The new owner-employee contracts announced on 8 October 2012 by George Osborne at the Conservative Party conference are likely to be of interest to small or fast-growing businesses with a need to incentivise key employees and who prefer to be able to dismiss employees quickly, if needed, without having to following lengthy dismissal procedures. The proposals are designed to change the mindset of employees from being “just” workers to being owners of the businesses in which they work. The proposals will come into effect in April 2013 for employers who choose to implement them for new employees.

Owner-employee contracts

Businesses can opt to give employees shareholdings worth between £2,000 and £50,000 as part of a contract under which the employees waive certain employment rights in advance, notably the right not to be unfairly dismissed and the right to a statutory redundancy payment. Both of these rights are currently available to employees after they have served two years’ service. Other rights which owner-employees could be required to waive are the right to request to work flexibly and the right to request time off for training. Female owner-employees could also be required to give 16 weeks’ notice to return from maternity leave instead of eight weeks’ notice.
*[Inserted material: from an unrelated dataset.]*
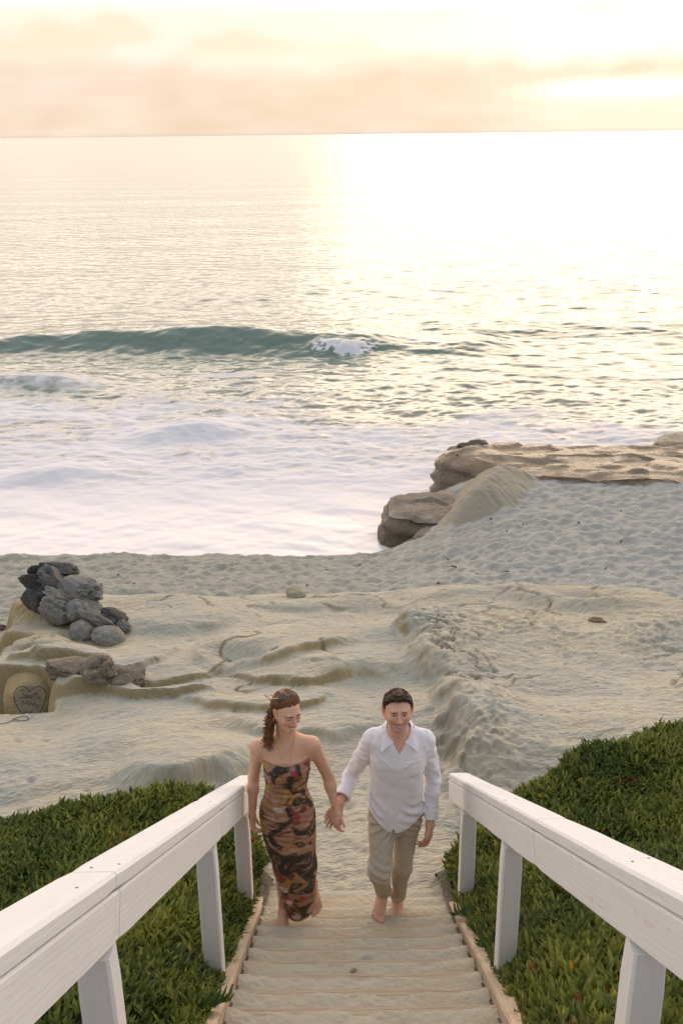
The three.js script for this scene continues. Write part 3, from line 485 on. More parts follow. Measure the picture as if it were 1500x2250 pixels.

Currently, employees cannot waive their statutory rights in advance of the events giving rise to potential claims (e.g. the dismissal or the discriminatory act). Employees can only waive their statutory rights under a compromise agreement after taking independent legal advice on the effect of the compromise agreement. The employee’s legal adviser has to explain the effect of signing the waiver, i.e. the employee is prevented from bring the potential claims or carrying on with any claims filed by the employee against the employer. The government has not yet announced whether new owneremployees will need to take legal advice on the waiver of their unfair dismissal, redundancy payment and any other permitted statutory rights when the employees accept the new owner-employee contracts. If not, the law will need to be changed for the waivers to be effective.

When owner-employees leave, they will be able to sell their shares to the company, although the government has not yet confirmed whether the sale will be at fair market value or some other value. The government has only said that the sale would have to be at a “reasonable” price. The precise valuation methodology will be important for companies to consider before deciding whether to offer owner-employee contracts.

The government has not yet published details of how the shareholding proposals can be implemented in private companies or other non-corporate structures, such as partnerships.

Tax – proposals and unknowns

The tax benefit announced is that any gains on these shares would be exempt from capital gains tax. As the details have not yet been published, it is not clear how the award of the shares for the surrender of the employment rights will be taxed, if at all and whether the employer would obtain a tax deduction. In theory, the award could be treated as employment income or a disposal of rights, each of which have different tax treatments. With regards to other share incentive plans, to date the proposal is that this tax incentive will be separate from and not cumulative with other tax incentivised share schemes.


Employers will need to consider the benefits of offering these shareholdings to employees against the costs of implementing them. Unfair dismissal awards are currently capped at approximately £75,000 (although this cap does not apply to some dismissals, e.g., whistleblowing dismissals). The recently published employment tribunal statistics show that the average unfair dismissal award was approximately £9,000. The waiver of unfair dismissal claims may not, after all, be a sufficient incentive on employers to offer these owner-employee contracts. Statutory redundancy costs are not significant for most companies. Currently, this payment is capped at £430 per year of service, increasing to £645 per year of service for employees aged 41 years and above. The right to work flexibly is simply a right for the request to be considered. The underlying discrimination rights will be preserved for employees who claim that the requirement to work certain hours or full-time indirectly discriminates against them on the grounds of sex (e.g. for mothers with primary childcare responsibilities). In any event, the majority of employees who are dismissed and who are treated fairly do not bring employment tribunal claims.

It is likely that large organisations, who typically have developed HR procedures and who value the publicity of being known as a “good employer”, and other businesses who will continue to comply with best practice procedures when dismissing employees will not be attracted to these owner-employee contracts. New rules requiring employees to pay fees to lodge employment tribunal claims, which will also take effect from next year, are likely to achieve the government’s intended aim to deter spurious claims against employers.

Employees who feel they have been unfairly treated may still decide to bring claims for discrimination compensation which are not capped and which cannot be waived in advance under European laws, even if they have contractually agreed not to bring unfair dismissal compensation claims. Many employers will, therefore, still consider it good practice to dismiss employees for fair reasons, such as performance, misconduct or redundancy, and only after following a fair process even if employees have waived their rights under these owner-employee contracts.

Overall, the new proposals are unlikely to result in a significant drop in employment tribunal claims. They do, however, form part of the government’s wide-ranging approach to reduce the risk of employees bringing claims while at the same time trying to focus tax incentives on job creation.